Section 19: “No civil court shall have jurisdiction to entertain any suit or proceedings in respect of any dispute which a sub-divisional authority or the appellate authority is empowered by or under this Act to decide and no injunction shall be granted by any court or other authority in respect of any action taken or to be taken in pursuance of any power conferred by or under this Act or any rules made there under.”

The Farmers’ Produce Trade and Commerce (Promotion and Facilitation) Act has identical provisions relating to the conferment of judicial powers on non-judicial officers.

Court rulings

Various other laws like the Industrial Disputes Act, 1947; Real Estate (Regulation and Development) Act, 2016; Representation of the People Act, 1951; Consumer Protection Act, 2019; Companies Act, 2013; and the Insolvency and Bankruptcy Code, 2016, have provisions keeping civil courts out of the dispute settlement system.
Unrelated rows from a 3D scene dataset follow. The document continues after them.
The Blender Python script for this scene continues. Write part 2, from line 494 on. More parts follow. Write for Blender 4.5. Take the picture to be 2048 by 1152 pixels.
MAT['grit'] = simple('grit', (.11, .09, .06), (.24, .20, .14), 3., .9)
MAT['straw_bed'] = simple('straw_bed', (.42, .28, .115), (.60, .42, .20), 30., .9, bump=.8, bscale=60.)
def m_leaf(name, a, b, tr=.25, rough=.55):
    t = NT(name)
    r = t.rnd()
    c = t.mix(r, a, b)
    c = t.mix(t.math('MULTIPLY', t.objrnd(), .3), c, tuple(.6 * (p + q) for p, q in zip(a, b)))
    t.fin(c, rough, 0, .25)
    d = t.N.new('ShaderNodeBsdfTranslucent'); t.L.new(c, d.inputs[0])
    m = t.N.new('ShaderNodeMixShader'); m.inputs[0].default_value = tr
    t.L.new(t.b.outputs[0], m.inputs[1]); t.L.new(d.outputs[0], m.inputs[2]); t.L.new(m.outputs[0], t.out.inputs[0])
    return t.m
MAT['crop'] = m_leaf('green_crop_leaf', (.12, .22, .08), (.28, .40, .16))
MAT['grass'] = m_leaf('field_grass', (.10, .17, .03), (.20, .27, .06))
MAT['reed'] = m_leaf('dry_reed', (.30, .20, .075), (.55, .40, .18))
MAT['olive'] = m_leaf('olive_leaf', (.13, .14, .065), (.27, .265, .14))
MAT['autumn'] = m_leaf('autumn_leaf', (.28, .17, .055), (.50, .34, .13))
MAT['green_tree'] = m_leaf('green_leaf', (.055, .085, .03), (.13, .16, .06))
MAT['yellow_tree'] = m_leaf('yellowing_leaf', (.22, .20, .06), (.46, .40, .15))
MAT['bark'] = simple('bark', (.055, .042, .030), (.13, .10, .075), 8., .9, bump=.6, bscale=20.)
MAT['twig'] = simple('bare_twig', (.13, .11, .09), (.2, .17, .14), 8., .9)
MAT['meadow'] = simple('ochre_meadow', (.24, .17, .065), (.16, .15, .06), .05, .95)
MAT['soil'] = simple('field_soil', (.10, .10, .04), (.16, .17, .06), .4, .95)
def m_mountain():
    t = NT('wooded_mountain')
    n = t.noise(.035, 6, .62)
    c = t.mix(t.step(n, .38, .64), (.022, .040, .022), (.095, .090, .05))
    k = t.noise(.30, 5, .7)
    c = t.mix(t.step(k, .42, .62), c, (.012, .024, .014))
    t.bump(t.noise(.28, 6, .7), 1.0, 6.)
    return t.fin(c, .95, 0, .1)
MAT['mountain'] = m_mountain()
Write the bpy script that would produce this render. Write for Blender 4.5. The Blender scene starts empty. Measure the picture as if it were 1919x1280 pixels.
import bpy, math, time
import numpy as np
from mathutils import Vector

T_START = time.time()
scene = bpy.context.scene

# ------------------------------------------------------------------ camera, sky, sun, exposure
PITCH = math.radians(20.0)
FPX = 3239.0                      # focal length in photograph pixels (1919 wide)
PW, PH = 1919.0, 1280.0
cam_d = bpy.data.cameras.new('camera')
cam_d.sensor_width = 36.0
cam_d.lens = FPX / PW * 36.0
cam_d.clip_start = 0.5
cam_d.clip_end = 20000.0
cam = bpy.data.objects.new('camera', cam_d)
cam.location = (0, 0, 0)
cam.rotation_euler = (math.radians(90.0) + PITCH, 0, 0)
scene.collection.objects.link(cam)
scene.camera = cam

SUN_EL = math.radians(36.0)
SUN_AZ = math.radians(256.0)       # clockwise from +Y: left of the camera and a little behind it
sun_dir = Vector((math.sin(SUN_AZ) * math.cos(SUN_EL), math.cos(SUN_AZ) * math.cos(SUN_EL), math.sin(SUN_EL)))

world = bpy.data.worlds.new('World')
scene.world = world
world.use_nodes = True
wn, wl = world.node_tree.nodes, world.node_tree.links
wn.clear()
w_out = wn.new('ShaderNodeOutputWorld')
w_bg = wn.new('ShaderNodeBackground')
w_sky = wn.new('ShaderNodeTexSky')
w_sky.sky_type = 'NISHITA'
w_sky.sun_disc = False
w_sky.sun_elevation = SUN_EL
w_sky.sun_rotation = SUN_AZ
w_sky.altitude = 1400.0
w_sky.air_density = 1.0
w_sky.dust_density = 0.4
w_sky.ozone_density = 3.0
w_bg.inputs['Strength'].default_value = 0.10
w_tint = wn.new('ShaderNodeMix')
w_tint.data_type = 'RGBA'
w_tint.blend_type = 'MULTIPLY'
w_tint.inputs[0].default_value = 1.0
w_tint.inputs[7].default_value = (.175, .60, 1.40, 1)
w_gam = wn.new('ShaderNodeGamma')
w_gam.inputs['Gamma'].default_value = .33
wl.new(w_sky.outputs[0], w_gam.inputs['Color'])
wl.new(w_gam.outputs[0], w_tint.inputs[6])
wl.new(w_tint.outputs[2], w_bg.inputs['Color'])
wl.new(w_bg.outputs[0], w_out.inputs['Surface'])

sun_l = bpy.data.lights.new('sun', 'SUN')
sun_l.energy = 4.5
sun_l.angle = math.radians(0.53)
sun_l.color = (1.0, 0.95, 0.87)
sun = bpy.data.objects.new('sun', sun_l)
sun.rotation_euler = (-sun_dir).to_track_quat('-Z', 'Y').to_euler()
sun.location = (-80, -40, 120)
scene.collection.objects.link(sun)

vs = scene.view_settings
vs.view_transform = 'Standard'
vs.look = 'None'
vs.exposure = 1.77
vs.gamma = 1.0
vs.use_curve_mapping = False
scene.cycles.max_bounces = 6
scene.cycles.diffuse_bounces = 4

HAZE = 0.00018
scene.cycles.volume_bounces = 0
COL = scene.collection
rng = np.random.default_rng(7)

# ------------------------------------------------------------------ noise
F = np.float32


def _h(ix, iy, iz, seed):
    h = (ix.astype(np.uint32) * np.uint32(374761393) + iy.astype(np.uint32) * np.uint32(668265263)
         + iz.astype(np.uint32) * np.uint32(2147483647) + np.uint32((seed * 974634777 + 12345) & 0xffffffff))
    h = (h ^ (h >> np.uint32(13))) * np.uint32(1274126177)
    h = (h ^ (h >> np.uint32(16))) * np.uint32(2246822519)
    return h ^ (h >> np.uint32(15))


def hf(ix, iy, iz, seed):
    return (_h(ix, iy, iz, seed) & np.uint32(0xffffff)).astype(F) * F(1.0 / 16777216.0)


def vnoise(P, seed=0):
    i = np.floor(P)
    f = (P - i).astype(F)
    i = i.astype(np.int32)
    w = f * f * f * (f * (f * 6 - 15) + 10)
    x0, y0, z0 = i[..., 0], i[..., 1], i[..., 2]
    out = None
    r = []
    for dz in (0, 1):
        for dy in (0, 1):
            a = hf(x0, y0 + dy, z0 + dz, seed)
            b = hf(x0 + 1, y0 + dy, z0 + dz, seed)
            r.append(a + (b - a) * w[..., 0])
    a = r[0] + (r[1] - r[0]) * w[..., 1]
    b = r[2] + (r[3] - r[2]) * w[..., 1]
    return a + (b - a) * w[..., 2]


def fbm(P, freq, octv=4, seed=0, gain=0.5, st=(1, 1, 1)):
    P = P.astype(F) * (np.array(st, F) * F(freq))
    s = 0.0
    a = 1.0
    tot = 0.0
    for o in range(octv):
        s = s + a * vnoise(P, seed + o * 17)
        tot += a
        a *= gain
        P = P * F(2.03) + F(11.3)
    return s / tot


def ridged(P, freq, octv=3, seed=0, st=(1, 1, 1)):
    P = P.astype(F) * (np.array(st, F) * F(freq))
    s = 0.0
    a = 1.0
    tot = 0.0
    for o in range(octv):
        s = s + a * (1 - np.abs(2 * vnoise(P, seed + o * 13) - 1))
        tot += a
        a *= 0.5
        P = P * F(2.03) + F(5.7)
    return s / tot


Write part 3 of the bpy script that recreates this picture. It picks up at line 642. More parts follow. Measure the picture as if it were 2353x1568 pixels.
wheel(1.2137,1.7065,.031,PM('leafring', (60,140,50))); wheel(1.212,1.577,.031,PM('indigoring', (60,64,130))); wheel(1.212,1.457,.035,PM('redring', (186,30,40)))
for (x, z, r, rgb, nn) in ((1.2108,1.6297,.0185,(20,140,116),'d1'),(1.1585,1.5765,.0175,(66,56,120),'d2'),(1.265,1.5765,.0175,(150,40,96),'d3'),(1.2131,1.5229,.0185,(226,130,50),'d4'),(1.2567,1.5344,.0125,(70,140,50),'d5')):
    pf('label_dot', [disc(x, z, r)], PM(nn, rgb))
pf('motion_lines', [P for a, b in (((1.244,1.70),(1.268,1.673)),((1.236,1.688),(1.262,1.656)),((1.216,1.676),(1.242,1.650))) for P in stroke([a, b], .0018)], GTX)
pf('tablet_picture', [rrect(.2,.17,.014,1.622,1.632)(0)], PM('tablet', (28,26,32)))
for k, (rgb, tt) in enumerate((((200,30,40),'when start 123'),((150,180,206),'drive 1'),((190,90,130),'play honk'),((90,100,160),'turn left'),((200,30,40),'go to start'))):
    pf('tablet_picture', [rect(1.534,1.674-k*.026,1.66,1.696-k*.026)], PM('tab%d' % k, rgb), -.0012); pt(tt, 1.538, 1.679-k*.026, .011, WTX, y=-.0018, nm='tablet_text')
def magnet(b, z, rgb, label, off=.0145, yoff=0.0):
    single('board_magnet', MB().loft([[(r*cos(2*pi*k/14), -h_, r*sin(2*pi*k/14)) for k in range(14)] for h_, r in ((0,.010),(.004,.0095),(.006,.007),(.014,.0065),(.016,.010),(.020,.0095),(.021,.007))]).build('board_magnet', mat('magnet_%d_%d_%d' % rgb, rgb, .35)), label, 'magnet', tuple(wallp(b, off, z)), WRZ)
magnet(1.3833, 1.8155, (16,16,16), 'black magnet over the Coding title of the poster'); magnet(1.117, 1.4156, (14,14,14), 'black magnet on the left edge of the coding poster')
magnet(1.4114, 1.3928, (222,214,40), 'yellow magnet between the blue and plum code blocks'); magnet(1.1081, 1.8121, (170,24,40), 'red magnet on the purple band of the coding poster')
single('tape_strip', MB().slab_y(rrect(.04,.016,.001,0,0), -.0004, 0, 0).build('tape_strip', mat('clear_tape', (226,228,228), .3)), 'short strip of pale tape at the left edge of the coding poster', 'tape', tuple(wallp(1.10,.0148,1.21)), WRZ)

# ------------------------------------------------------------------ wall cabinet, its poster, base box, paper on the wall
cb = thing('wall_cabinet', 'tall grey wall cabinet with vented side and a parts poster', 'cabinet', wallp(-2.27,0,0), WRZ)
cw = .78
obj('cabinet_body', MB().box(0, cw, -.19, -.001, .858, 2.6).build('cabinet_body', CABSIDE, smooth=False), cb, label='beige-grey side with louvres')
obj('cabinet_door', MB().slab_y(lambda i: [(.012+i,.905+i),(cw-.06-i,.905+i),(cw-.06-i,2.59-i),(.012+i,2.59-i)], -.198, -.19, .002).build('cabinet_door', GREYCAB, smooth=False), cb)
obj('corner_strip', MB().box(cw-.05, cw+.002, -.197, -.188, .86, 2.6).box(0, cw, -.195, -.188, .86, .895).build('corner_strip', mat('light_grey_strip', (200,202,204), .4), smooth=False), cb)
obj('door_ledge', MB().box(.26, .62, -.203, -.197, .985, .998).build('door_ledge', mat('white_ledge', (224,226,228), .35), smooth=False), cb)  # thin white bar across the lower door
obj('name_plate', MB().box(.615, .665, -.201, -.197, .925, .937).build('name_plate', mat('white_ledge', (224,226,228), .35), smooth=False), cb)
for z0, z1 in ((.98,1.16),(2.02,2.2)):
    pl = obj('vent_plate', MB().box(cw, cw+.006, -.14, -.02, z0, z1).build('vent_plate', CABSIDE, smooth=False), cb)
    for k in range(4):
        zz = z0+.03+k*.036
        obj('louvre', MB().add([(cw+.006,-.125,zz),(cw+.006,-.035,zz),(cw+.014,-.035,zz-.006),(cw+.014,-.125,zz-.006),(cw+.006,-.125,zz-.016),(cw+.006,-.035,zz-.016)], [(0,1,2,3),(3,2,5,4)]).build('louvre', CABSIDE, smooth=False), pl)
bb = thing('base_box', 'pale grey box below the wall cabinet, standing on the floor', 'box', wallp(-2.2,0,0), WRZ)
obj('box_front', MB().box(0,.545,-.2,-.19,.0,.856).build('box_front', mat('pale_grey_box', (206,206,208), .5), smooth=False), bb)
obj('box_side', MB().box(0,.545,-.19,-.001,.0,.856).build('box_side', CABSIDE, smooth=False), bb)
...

However, unlike the new farm laws, all of them provide for appellate tribunals headed by sitting or retired Supreme Court and high court judges as an alternative.

The Supreme Court has repeatedly insisted that these tribunals must be headed by judges or former judges, making it clear that non-judicial officials cannot carry out the function of courts or tribunals.

It has also ruled that the heads of the tribunals must be appointed by the judiciary.

The apex court has several times quashed rules relating to the appointment of chairpersons or presidents of these tribunals on the ground that their selection cannot be left to the government but only to a panel that includes the Chief Justice of India or a nominee of the CJI who must be a Supreme Court judge.

In the Union of India vs R. Gandhi (Madras Bar Association president), a five-judge Constitution bench had in 2010 struck down the appointment of non-judicial officers as presiding officers of the company law tribunal and appellate tribunal.

“What is a matter of concern is the gradual erosion of the independence of the judiciary, and shrinking of the space occupied by the judiciary and gradual increase in the number of persons belonging to the civil service discharging functions and exercising jurisdiction which was previously exercised by the high court,” the bench had observed.

“There is also a gradual dilution of the standards and qualification prescribed for persons to decide cases which were earlier being decided by the high courts. Higher administrative experience does not necessarily result in better adjudication and... there had been a gradual encroachment on the independence of the judiciary....”

A similar point was made by a seven-judge constitution bench in L. Chandrakumar vs UoI, 1997.